INSTRUCTION: Write out, precisely and in full, each line of the material.

── GIVEN MATERIAL

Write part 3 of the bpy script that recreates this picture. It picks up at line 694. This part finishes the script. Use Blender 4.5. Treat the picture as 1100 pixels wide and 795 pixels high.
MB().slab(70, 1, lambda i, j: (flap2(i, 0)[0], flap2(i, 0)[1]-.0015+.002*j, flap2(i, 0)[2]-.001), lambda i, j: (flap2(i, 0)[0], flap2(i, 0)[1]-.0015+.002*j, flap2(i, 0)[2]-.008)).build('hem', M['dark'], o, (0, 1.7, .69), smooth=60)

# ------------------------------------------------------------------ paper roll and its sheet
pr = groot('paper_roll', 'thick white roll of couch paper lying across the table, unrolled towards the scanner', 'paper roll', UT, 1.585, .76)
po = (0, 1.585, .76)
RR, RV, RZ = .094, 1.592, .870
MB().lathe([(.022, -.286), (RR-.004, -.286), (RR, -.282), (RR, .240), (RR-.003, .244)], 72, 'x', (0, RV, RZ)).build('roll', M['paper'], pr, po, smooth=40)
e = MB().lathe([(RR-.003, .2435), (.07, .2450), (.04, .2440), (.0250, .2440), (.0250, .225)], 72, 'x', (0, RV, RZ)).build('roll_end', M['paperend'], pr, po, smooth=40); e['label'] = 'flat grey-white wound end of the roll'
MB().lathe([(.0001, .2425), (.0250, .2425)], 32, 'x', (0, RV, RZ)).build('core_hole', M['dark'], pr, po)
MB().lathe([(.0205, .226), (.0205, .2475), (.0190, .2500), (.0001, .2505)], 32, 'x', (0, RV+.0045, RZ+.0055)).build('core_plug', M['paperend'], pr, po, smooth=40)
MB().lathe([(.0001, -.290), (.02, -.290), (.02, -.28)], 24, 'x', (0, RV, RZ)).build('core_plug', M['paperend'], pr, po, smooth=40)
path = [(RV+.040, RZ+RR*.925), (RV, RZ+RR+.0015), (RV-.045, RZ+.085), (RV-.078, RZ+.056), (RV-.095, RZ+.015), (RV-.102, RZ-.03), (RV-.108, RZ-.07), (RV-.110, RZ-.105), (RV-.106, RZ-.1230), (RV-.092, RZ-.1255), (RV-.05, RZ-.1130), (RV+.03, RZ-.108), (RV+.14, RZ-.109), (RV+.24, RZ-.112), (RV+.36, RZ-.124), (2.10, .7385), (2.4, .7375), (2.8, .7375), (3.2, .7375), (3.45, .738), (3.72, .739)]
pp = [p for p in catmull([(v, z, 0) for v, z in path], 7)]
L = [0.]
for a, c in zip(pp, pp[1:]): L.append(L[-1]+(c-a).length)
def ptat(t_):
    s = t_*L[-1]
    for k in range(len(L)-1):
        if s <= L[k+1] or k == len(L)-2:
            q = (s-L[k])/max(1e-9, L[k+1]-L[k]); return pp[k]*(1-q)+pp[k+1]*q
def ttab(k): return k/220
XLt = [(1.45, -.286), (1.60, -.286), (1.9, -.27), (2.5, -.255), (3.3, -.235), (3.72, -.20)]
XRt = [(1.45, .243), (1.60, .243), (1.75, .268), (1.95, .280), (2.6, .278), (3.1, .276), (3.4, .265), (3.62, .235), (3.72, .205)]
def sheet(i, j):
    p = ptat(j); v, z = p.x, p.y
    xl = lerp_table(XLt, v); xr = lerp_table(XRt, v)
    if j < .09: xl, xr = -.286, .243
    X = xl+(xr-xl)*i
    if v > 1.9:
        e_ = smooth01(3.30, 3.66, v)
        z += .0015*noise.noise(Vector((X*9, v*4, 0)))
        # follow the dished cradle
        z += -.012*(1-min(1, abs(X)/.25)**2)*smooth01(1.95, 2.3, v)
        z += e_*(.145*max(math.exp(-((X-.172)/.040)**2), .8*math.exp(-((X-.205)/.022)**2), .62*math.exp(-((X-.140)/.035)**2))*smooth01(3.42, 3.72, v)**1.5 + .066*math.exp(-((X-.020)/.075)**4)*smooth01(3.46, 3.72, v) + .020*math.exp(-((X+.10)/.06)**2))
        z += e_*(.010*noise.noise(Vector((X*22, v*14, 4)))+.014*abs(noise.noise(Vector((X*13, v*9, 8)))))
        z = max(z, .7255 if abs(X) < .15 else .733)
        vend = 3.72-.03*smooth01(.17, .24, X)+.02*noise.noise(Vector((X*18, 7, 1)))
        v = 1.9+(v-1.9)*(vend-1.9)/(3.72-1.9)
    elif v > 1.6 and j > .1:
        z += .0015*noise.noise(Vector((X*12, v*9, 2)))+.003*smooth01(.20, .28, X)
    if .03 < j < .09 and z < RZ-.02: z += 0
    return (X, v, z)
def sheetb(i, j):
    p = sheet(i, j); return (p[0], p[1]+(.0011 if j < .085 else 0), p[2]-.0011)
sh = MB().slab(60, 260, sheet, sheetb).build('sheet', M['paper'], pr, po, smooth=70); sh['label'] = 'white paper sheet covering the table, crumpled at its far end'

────

RESPONSE TO THIS TASK:
Write part 3 of the bpy script that recreates this picture. It picks up at line 694. This part finishes the script. Use Blender 4.5. Treat the picture as 1100 pixels wide and 795 pixels high.
MB().slab(70, 1, lambda i, j: (flap2(i, 0)[0], flap2(i, 0)[1]-.0015+.002*j, flap2(i, 0)[2]-.001), lambda i, j: (flap2(i, 0)[0], flap2(i, 0)[1]-.0015+.002*j, flap2(i, 0)[2]-.008)).build('hem', M['dark'], o, (0, 1.7, .69), smooth=60)

# ------------------------------------------------------------------ paper roll and its sheet
pr = groot('paper_roll', 'thick white roll of couch paper lying across the table, unrolled towards the scanner', 'paper roll', UT, 1.585, .76)
po = (0, 1.585, .76)
RR, RV, RZ = .094, 1.592, .870
MB().lathe([(.022, -.286), (RR-.004, -.286), (RR, -.282), (RR, .240), (RR-.003, .244)], 72, 'x', (0, RV, RZ)).build('roll', M['paper'], pr, po, smooth=40)
e = MB().lathe([(RR-.003, .2435), (.07, .2450), (.04, .2440), (.0250, .2440), (.0250, .225)], 72, 'x', (0, RV, RZ)).build('roll_end', M['paperend'], pr, po, smooth=40); e['label'] = 'flat grey-white wound end of the roll'
MB().lathe([(.0001, .2425), (.0250, .2425)], 32, 'x', (0, RV, RZ)).build('core_hole', M['dark'], pr, po)
MB().lathe([(.0205, .226), (.0205, .2475), (.0190, .2500), (.0001, .2505)], 32, 'x', (0, RV+.0045, RZ+.0055)).build('core_plug', M['paperend'], pr, po, smooth=40)
MB().lathe([(.0001, -.290), (.02, -.290), (.02, -.28)], 24, 'x', (0, RV, RZ)).build('core_plug', M['paperend'], pr, po, smooth=40)
path = [(RV+.040, RZ+RR*.925), (RV, RZ+RR+.0015), (RV-.045, RZ+.085), (RV-.078, RZ+.056), (RV-.095, RZ+.015), (RV-.102, RZ-.03), (RV-.108, RZ-.07), (RV-.110, RZ-.105), (RV-.106, RZ-.1230), (RV-.092, RZ-.1255), (RV-.05, RZ-.1130), (RV+.03, RZ-.108), (RV+.14, RZ-.109), (RV+.24, RZ-.112), (RV+.36, RZ-.124), (2.10, .7385), (2.4, .7375), (2.8, .7375), (3.2, .7375), (3.45, .738), (3.72, .739)]
pp = [p for p in catmull([(v, z, 0) for v, z in path], 7)]
L = [0.]
for a, c in zip(pp, pp[1:]): L.append(L[-1]+(c-a).length)
def ptat(t_):
    s = t_*L[-1]
    for k in range(len(L)-1):
        if s <= L[k+1] or k == len(L)-2:
            q = (s-L[k])/max(1e-9, L[k+1]-L[k]); return pp[k]*(1-q)+pp[k+1]*q
def ttab(k): return k/220
XLt = [(1.45, -.286), (1.60, -.286), (1.9, -.27), (2.5, -.255), (3.3, -.235), (3.72, -.20)]
XRt = [(1.45, .243), (1.60, .243), (1.75, .268), (1.95, .280), (2.6, .278), (3.1, .276), (3.4, .265), (3.62, .235), (3.72, .205)]
def sheet(i, j):
    p = ptat(j); v, z = p.x, p.y
    xl = lerp_table(XLt, v); xr = lerp_table(XRt, v)
    if j < .09: xl, xr = -.286, .243
    X = xl+(xr-xl)*i
    if v > 1.9:
        e_ = smooth01(3.30, 3.66, v)
        z += .0015*noise.noise(Vector((X*9, v*4, 0)))
        # follow the dished cradle
        z += -.012*(1-min(1, abs(X)/.25)**2)*smooth01(1.95, 2.3, v)
        z += e_*(.145*max(math.exp(-((X-.172)/.040)**2), .8*math.exp(-((X-.205)/.022)**2), .62*math.exp(-((X-.140)/.035)**2))*smooth01(3.42, 3.72, v)**1.5 + .066*math.exp(-((X-.020)/.075)**4)*smooth01(3.46, 3.72, v) + .020*math.exp(-((X+.10)/.06)**2))
        z += e_*(.010*noise.noise(Vector((X*22, v*14, 4)))+.014*abs(noise.noise(Vector((X*13, v*9, 8)))))
        z = max(z, .7255 if abs(X) < .15 else .733)
        vend = 3.72-.03*smooth01(.17, .24, X)+.02*noise.noise(Vector((X*18, 7, 1)))
        v = 1.9+(v-1.9)*(vend-1.9)/(3.72-1.9)
    elif v > 1.6 and j > .1:
        z += .0015*noise.noise(Vector((X*12, v*9, 2)))+.003*smooth01(.20, .28, X)
    if .03 < j < .09 and z < RZ-.02: z += 0
    return (X, v, z)
def sheetb(i, j):
    p = sheet(i, j); return (p[0], p[1]+(.0011 if j < .085 else 0), p[2]-.0011)
sh = MB().slab(60, 260, sheet, sheetb).build('sheet', M['paper'], pr, po, smooth=70); sh['label'] = 'white paper sheet covering the table, crumpled at its far end'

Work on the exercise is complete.